Quote word for word the lines below, beginning with the first and ending with the one that has "S.view_settings.exposure = 0.27". Drop the pictures.
════
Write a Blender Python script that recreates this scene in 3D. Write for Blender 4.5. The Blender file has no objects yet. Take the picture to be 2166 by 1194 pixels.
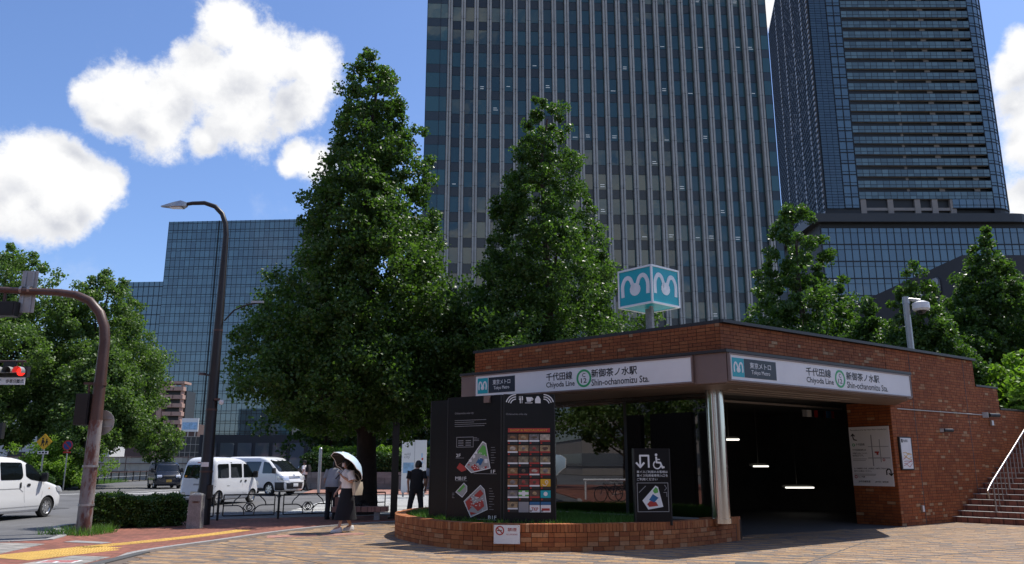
import bpy, bmesh, math, random
import numpy as np
from mathutils import Vector, Matrix, Euler, Quaternion, noise as mnoise
R = math.radians
random.seed(7); rng = np.random.default_rng(7)
S = bpy.context.scene
COL = S.collection

# ------------------------------------------------------------------ camera
cd = bpy.data.cameras.new('camera'); cam = bpy.data.objects.new('camera', cd); COL.objects.link(cam)
cd.sensor_width = 36.0; cd.lens = 28.0; cd.clip_start = 0.1; cd.clip_end = 6000
cam.location = (0, 0, 1.6); cam.rotation_euler = (R(90 + 12.8), 0, 0)
S.camera = cam

# ------------------------------------------------------------------ sun, sky, exposure
SUN_AZ, SUN_EL = R(52.5), R(62)
sd = bpy.data.lights.new('sun', 'SUN'); sun = bpy.data.objects.new('sun', sd); COL.objects.link(sun)
sd.energy = 4.6; sd.angle = R(0.53); sd.color = (1.0, 0.95, 0.87)
SV = Vector((math.sin(SUN_AZ) * math.cos(SUN_EL), math.cos(SUN_AZ) * math.cos(SUN_EL), math.sin(SUN_EL)))
sun.rotation_euler = SV.to_track_quat('Z', 'Y').to_euler()
sun.location = (30, 30, 120)
S.view_settings.view_transform = 'Standard'; S.view_settings.look = 'None'
S.view_settings.gamma = 1; S.view_settings.use_curve_mapping = False
S.view_settings.exposure = 0.27

W = bpy.data.worlds.new('World'); S.world = W; W.use_nodes = True
wt = W.node_tree; wt.nodes.clear()
SKY_STRENGTH = 0.10
CLOUDS = [(-0.3131,0.8185,0.4817,0.0456),(-0.2866,0.8436,0.4541,0.0603),(-0.2463,0.8585,0.4499,0.0473),(-0.3422,0.8371,0.4269,0.0541),(-0.3854,0.829,0.4053,0.0426),(-0.4206,0.8139,0.4008,0.0419),(-0.4526,0.8022,0.3895,0.0299),(-0.3203,0.858,0.4017,0.0604),(-0.2588,0.8713,0.417,0.0391),(-0.4016,0.837,0.3717,0.0427),(-0.4396,0.8156,0.3762,0.0365),(-0.2371,0.8703,0.4316,0.0252),(-0.3562,0.8593,0.367,0.0245),(-0.3019,0.8137,0.4967,0.0161),(-0.5149,0.7995,0.3091,0.0478),(-0.485,0.8193,0.3059,0.0411),(-0.5245,0.8076,0.2696,0.0503),(-0.466,0.8359,0.29,0.0391),(-0.5514,0.7832,0.2872,0.054),(-0.4946,0.826,0.2704,0.0411),(-0.4484,0.8427,0.2979,0.02),(-0.2513,0.8987,0.3595,0.0272),(-0.2303,0.9076,0.3509,0.0343),(-0.2676,0.8987,0.3475,0.017),(0.5215,0.7536,0.4002,0.0293),(0.5446,0.7636,0.347,0.0488),(0.5238,0.7411,0.4201,0.0242),(0.547,0.7925,0.2697,0.0445),(0.537,0.7814,0.3179,0.0346),(0.5287,0.7646,0.3685,0.0344),(0.2987,0.8133,0.4994,0.0215),(0.2769,0.8067,0.5221,0.0321),(0.3126,0.8186,0.4818,0.0215),(-0.5023,0.8218,0.269,0.0358),(-0.5654,0.7604,0.3196,0.0434)]

class NT:
    """small helper to write node trees"""
    def __init__(s, t): s.t = t
    def n(s, typ, **kw):
        nd = s.t.nodes.new(typ)
        for k, v in kw.items(): setattr(nd, k, v)
        return nd
    def lk(s, a, b): s.t.links.new(a, b)
    def setin(s, sock, v):
        if hasattr(v, 'is_linked') or isinstance(v, bpy.types.NodeSocket): s.lk(v, sock)
        else: sock.default_value = v
    def math(s, op, a, b=None, c=None, clamp=False):
        nd = s.n('ShaderNodeMath', operation=op, use_clamp=clamp)
        s.setin(nd.inputs[0], a)
        if b is not None: s.setin(nd.inputs[1], b)
        if c is not None: s.setin(nd.inputs[2], c)
        return nd.outputs[0]
    def vmath(s, op, a, b=None, out=0):
        nd = s.n('ShaderNodeVectorMath', operation=op)
        s.setin(nd.inputs[0], a)
        if b is not None: s.setin(nd.inputs[1], b)
        return nd.outputs['Value' if op in ('DISTANCE', 'LENGTH', 'DOT_PRODUCT') else 'Vector']
    def noise(s, vec, scale, detail=4, rough=.55, out='Fac', dist=0.0):
        nd = s.n('ShaderNodeTexNoise'); nd.inputs['Scale'].default_value = scale
        nd.inputs['Detail'].default_value = detail; nd.inputs['Roughness'].default_value = rough
        nd.inputs['Distortion'].default_value = dist
        if vec is not None: s.lk(vec, nd.inputs['Vector'])
        return nd.outputs[out]
    def mixc(s, f, a, b, blend='MIX'):
        nd = s.n('ShaderNodeMix', data_type='RGBA', blend_type=blend)
        s.setin(nd.inputs['Factor'], f)
        s.setin(nd.inputs[6], a); s.setin(nd.inputs[7], b)
        return nd.outputs[2]
    def maprange(s, v, a, b, c=0., d=1., smooth=False):
        nd = s.n('ShaderNodeMapRange', interpolation_type='SMOOTHSTEP' if smooth else 'LINEAR')
        s.setin(nd.inputs[0], v)
        for i, q in zip((1, 2, 3, 4), (a, b, c, d)): s.setin(nd.inputs[i], q)
        return nd.outputs[0]

def cloud_group():
    g = bpy.data.node_groups.new('cloud_field', 'ShaderNodeTree')
    g.interface.new_socket('Vector', in_out='INPUT', socket_type='NodeSocketVector')
    g.interface.new_socket('Field', in_out='OUTPUT', socket_type='NodeSocketFloat')
    k = NT(g); gi = k.n('NodeGroupInput'); go = k.n('NodeGroupOutput')
    d0 = gi.outputs[0]
    wob = k.noise(d0, 11, 3, .5, 'Color')
    wob = k.vmath('SUBTRACT', wob, (.5, .5, .5))
    wv = k.n('ShaderNodeVectorMath', operation='SCALE'); k.lk(wob, wv.inputs[0]); wv.inputs['Scale'].default_value = .035
    d = k.vmath('ADD', d0, wv.outputs[0])
    cur = None
    for (x, y, z, r) in CLOUDS:
        dist = k.vmath('DISTANCE', d, (x, y, z))
        v = k.math('MULTIPLY_ADD', dist, -1.42 / r, 1.45)
        cur = v if cur is None else k.math('SMOOTH_MAX', cur, v, .35)
    # fair-weather cumulus everywhere else, thinned towards the part of the sky listed above
    n2 = k.noise(d0, 3.1, 3, .5)
    far = k.maprange(k.vmath('DISTANCE', d0, (0.0, 0.88, 0.47)), .55, .95, 0., 1., True)
    gen = k.math('MULTIPLY', k.math('SUBTRACT', n2, .55), 6.)
    gen = k.math('SUBTRACT', gen, k.math('MULTIPLY', k.math('SUBTRACT', 1., far), 3.))
    cur = k.math('MAXIMUM', cur, gen)
    nb = k.noise(d0, 14, 10, .64)
    nf = k.math('MULTIPLY', k.math('SUBTRACT', nb, .5), 2.5)
    k.lk(k.math('ADD', cur, nf), go.inputs[0])
    return g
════
» The output
Write a Blender Python script that recreates this scene in 3D. Write for Blender 4.5. The Blender file has no objects yet. Take the picture to be 2166 by 1194 pixels.
import bpy, bmesh, math, random
import numpy as np
from mathutils import Vector, Matrix, Euler, Quaternion, noise as mnoise
R = math.radians
random.seed(7); rng = np.random.default_rng(7)
S = bpy.context.scene
COL = S.collection

# ------------------------------------------------------------------ camera
cd = bpy.data.cameras.new('camera'); cam = bpy.data.objects.new('camera', cd); COL.objects.link(cam)
cd.sensor_width = 36.0; cd.lens = 28.0; cd.clip_start = 0.1; cd.clip_end = 6000
cam.location = (0, 0, 1.6); cam.rotation_euler = (R(90 + 12.8), 0, 0)
S.camera = cam

# ------------------------------------------------------------------ sun, sky, exposure
SUN_AZ, SUN_EL = R(52.5), R(62)
sd = bpy.data.lights.new('sun', 'SUN'); sun = bpy.data.objects.new('sun', sd); COL.objects.link(sun)
sd.energy = 4.6; sd.angle = R(0.53); sd.color = (1.0, 0.95, 0.87)
SV = Vector((math.sin(SUN_AZ) * math.cos(SUN_EL), math.cos(SUN_AZ) * math.cos(SUN_EL), math.sin(SUN_EL)))
sun.rotation_euler = SV.to_track_quat('Z', 'Y').to_euler()
sun.location = (30, 30, 120)
S.view_settings.view_transform = 'Standard'; S.view_settings.look = 'None'
S.view_settings.gamma = 1; S.view_settings.use_curve_mapping = False
S.view_settings.exposure = 0.27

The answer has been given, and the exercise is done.